There are two dangers in building a bullpen the way the Yankees have. The first is that a lack of diversity in bullpen construction meant to put a floor on the performance of your relievers ends up putting a ceiling on it as well. When every one of your relievers has an easily traceable track record, the chances that any one of them will collapse are greatly lessened (though not, as the Yankees have shown this year, eliminated). But so are the chances that any one of them will break out and do something you wouldn’t have thought possible.
The other is that by choosing safe veteran pitchers, you have to pass over pitchers who have established themselves as better. Ask Colter Bean, the 28-year-old reliever whose two innings for the Yankees this year brought his career total all the way up to 10 1/3. Bean has the misfortune of not being able to break a pane of glass with his fastball, but he’s an excellent pitcher nevertheless. He’s been pitching for Triple-A Columbus since 2003, during which time he’s posted a 2.68 ERA in 191 2/3 innings, striking out 228 and walking 69. He’s probably not the guy you’d want facing the middle of the Red Sox’ lineup with the game on the line, but anyone who strikes out more than a batter an inning for three years running in Triple-A deserves a real shot in the majors.

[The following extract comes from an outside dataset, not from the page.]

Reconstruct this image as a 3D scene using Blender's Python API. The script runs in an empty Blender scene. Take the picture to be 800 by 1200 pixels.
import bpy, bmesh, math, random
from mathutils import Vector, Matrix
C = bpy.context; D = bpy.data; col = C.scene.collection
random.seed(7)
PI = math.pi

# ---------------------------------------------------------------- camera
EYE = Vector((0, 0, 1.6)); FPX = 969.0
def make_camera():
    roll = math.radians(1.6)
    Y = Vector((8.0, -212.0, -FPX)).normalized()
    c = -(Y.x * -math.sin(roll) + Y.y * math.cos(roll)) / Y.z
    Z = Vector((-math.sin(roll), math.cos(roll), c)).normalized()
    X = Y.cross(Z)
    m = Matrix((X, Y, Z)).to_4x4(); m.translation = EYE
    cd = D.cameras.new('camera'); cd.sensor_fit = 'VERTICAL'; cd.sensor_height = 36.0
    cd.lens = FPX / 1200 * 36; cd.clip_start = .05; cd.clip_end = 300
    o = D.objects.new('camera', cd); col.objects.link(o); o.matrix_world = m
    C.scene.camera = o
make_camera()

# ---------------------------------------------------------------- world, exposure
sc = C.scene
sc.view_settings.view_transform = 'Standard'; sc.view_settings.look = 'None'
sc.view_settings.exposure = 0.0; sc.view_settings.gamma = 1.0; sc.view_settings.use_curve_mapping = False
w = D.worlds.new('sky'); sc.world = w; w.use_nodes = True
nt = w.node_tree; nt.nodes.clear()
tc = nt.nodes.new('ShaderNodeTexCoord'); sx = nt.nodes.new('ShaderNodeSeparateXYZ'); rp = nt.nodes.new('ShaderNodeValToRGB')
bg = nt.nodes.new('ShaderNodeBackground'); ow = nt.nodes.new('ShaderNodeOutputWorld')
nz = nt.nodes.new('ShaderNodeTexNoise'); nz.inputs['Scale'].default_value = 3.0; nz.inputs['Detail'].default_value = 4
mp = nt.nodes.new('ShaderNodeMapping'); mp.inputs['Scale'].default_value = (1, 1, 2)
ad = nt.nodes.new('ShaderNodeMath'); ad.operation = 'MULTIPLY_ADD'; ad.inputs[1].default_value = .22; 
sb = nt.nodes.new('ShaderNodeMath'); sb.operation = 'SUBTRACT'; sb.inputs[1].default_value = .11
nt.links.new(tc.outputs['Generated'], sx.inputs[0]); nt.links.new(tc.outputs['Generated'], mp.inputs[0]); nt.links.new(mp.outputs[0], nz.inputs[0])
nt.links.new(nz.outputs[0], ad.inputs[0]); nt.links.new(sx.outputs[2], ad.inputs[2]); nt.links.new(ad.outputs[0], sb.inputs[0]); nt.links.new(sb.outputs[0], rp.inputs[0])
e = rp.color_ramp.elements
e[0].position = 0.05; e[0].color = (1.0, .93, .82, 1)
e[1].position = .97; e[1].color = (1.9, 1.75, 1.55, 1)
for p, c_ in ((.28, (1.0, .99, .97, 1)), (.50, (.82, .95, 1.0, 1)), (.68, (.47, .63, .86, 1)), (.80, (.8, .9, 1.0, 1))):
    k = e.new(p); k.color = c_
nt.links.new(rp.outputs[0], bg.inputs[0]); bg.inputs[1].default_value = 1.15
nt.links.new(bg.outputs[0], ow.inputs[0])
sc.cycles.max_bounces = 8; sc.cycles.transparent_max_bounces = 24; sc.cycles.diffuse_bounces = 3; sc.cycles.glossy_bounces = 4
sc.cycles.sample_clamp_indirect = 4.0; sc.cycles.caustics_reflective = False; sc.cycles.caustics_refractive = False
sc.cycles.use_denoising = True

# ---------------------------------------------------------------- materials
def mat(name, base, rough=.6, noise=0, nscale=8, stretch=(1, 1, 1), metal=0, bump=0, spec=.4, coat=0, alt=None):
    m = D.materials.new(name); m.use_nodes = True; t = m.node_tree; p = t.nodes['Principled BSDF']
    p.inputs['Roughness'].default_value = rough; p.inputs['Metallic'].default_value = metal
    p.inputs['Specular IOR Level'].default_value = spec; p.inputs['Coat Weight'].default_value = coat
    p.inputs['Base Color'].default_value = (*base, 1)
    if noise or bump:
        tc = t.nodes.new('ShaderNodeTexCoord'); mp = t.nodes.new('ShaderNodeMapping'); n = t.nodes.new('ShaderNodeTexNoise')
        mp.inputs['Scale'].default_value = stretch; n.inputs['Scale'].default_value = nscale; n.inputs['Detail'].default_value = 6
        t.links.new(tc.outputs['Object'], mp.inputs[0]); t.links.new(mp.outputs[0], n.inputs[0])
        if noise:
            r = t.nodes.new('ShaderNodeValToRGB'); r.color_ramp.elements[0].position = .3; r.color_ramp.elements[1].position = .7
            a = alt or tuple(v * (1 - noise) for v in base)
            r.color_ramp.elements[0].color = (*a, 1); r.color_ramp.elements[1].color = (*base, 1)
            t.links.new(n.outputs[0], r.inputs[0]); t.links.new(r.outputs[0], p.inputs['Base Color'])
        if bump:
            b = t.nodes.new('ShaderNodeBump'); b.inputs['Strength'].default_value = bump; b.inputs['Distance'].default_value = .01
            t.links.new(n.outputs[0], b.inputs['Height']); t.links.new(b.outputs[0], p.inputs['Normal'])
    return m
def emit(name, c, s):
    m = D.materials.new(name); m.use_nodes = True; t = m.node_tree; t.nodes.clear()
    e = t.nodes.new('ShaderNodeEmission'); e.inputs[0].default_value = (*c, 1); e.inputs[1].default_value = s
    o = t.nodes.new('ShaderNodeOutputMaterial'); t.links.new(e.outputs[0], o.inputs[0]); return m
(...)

Minor-league performance matters. The difference between Triple-A and the majors is a lot smaller than people think, and it’s mainly that the stars play in the majors. If a pitcher can strike out a man an inning in Columbus, he can be trusted to pitch to the lesser players in any big-league lineup.
This realization is the secret to the success of the Los Angeles Angels of Anaheim, who for years have been building one of the best bullpens in baseball out of players no one has ever heard of, and who get paid nothing. 38th round draft picks, minor-league veterans who have been released by seven teams, 20-year-olds in their first seasons as relievers – all have pitched brilliantly for the Angels over the last few seasons.
Some of the Angels throw gas, and some of them practically roll the ball up to the plate. None of this seems to matter to the organization so long as its pitchers are successful. The Angels’ willingness to overlook occasionally sketchy backgrounds in their quest for pitchers who simply get hitters out has become a huge advantage for them.
That doesn’t sound like a big secret, and it isn’t. The Angels are as risk-averse as the next team; they’re just willing to consider what a pitcher has actually done in the minor leagues, rather than coming up with reasons to dismiss it. With the recent changes in the Bronx, the Yankees finally look like they’re ready commit to a similar common-sense approach. The three pitchers who are effectively replacing Quantrill and Stanton – Scott Proctor, Jason Anderson, and Wayne Franklin – have minor-league records that indicate they can be very effective relievers if spotted properly.
Proctor and Anderson strike out about a man an inning, with good control; neither is going to turn into Goose Gossage, but they’re big improvements over what the Yankees have been running out on the mound. Franklin has repeatedly been used as a starter in the majors, and failed in the role, but as a minor league reliever he’s been effective. These are good pitchers, who will do more to help the Yankees win than the men they’re replacing. They certainly can’t be worse.
The odd thing of it all, though, is that Colter Bean remains on the farm. He’s better than Franklin, Proctor, and Anderson. If the Yankees are going to admit that what you do matters more than who you are – which is what this latest round of changes amounts to – they ought to go all the way and admit that it’s also more important than how you do it.